__The task__
Give only the number of lines below that contain the word "Blender".

__Records for the task__
+ + + + + + +

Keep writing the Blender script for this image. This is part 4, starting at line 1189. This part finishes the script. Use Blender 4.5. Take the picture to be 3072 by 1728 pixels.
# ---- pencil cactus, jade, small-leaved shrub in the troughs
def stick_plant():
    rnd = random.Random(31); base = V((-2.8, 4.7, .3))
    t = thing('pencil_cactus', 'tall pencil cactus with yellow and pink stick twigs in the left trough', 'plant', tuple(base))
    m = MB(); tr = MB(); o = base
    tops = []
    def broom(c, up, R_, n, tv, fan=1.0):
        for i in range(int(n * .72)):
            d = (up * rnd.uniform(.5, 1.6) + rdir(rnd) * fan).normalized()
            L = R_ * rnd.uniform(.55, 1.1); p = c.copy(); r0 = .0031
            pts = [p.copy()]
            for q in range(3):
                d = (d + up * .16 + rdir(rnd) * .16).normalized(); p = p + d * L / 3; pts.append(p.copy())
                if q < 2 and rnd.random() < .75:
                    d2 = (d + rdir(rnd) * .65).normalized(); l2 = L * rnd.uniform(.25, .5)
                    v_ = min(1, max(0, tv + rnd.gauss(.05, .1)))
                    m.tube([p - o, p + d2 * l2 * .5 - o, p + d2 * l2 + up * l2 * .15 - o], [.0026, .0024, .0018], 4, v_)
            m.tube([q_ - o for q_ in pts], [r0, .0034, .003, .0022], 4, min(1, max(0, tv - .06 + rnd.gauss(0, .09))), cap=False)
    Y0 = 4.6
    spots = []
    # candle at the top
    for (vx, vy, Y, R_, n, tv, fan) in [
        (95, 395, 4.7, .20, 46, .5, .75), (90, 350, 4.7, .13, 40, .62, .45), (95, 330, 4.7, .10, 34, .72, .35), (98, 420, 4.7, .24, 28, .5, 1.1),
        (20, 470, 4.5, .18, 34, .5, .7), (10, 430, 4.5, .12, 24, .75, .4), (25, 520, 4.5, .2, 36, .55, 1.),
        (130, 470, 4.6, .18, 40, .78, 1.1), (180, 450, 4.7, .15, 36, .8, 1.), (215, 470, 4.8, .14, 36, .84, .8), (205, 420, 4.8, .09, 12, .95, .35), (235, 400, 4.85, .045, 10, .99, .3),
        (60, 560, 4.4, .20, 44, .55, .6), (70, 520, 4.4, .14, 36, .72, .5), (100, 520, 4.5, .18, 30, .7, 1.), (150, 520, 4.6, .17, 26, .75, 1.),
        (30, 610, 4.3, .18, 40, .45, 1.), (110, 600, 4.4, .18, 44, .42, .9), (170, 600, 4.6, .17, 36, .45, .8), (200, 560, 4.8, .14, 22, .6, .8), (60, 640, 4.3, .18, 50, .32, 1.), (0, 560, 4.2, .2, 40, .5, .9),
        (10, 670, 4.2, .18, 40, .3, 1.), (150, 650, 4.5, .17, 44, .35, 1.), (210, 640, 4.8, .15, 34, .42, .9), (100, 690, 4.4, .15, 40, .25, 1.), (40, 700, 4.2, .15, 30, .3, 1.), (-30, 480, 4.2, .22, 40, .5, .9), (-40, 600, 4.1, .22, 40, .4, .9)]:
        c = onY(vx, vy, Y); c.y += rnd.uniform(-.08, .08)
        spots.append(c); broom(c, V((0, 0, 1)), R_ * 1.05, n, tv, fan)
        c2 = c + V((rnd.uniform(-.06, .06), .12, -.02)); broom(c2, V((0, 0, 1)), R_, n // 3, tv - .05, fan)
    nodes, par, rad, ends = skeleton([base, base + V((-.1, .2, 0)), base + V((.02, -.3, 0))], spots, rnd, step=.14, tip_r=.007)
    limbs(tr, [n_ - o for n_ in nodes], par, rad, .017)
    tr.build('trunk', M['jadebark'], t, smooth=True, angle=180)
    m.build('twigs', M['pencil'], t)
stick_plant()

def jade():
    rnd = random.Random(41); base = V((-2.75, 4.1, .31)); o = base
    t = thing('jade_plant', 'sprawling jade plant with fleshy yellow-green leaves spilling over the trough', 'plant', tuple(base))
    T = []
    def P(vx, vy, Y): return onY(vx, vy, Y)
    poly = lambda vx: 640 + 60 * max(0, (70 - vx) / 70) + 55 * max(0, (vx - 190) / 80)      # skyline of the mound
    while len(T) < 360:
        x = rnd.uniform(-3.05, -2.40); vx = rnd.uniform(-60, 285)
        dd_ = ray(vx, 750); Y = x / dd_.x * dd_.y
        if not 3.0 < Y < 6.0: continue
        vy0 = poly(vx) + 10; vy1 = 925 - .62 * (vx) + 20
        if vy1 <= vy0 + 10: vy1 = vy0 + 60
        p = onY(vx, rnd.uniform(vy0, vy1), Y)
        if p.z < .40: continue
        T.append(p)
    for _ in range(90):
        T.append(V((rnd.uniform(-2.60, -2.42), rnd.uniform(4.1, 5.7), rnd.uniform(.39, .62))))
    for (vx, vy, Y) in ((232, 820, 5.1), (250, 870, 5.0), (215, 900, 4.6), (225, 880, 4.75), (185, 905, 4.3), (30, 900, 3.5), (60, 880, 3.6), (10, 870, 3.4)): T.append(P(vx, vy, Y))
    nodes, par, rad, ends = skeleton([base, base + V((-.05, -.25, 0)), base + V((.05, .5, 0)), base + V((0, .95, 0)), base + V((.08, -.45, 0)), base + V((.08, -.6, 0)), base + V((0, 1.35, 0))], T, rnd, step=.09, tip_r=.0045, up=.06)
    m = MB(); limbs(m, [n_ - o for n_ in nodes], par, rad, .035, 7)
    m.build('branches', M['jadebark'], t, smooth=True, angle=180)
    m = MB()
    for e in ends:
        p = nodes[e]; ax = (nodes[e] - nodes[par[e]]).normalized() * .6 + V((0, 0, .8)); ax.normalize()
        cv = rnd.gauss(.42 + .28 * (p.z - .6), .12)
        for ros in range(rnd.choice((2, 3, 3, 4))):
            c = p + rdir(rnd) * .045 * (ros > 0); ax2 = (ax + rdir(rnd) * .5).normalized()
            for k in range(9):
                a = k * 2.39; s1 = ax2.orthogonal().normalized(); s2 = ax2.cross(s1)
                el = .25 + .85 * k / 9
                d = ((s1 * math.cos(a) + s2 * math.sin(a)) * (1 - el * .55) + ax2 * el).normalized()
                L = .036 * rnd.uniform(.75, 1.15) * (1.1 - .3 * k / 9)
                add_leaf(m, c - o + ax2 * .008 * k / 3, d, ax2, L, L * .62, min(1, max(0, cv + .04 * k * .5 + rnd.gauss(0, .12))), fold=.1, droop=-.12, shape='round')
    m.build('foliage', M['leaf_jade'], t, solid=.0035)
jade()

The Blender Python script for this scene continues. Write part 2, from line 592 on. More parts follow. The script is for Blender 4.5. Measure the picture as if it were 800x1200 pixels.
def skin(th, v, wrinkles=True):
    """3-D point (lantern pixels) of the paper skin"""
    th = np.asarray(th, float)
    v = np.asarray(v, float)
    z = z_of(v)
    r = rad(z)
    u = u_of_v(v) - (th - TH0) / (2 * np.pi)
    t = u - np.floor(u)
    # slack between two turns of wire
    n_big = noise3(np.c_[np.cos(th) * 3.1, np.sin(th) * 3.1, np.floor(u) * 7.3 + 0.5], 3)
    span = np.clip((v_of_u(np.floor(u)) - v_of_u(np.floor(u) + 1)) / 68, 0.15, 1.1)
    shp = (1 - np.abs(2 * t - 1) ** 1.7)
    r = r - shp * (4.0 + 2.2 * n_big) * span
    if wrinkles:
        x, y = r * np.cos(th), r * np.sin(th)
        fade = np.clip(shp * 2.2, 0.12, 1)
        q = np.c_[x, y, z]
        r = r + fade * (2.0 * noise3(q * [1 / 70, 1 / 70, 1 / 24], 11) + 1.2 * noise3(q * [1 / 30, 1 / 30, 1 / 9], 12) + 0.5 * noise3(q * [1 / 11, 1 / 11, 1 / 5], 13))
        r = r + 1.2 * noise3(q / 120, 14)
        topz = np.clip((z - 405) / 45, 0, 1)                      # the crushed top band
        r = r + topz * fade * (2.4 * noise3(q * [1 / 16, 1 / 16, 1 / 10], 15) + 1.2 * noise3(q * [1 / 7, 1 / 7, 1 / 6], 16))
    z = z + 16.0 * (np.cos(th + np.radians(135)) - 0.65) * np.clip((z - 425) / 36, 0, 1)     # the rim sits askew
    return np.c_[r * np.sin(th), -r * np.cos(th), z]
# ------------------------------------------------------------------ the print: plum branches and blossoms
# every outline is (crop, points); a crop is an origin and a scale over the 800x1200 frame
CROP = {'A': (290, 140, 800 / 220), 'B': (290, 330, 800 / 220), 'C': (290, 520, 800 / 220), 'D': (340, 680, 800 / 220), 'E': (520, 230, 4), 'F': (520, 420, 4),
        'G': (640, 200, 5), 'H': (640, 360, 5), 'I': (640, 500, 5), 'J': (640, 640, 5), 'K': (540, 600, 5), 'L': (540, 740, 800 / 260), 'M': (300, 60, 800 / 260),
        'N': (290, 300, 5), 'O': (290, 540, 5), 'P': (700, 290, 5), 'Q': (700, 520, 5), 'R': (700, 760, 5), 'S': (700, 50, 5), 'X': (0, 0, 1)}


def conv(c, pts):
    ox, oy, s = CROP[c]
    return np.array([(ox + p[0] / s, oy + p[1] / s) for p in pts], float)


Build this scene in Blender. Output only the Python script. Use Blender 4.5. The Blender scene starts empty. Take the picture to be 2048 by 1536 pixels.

+ + + + + + +

__Answer in full__
3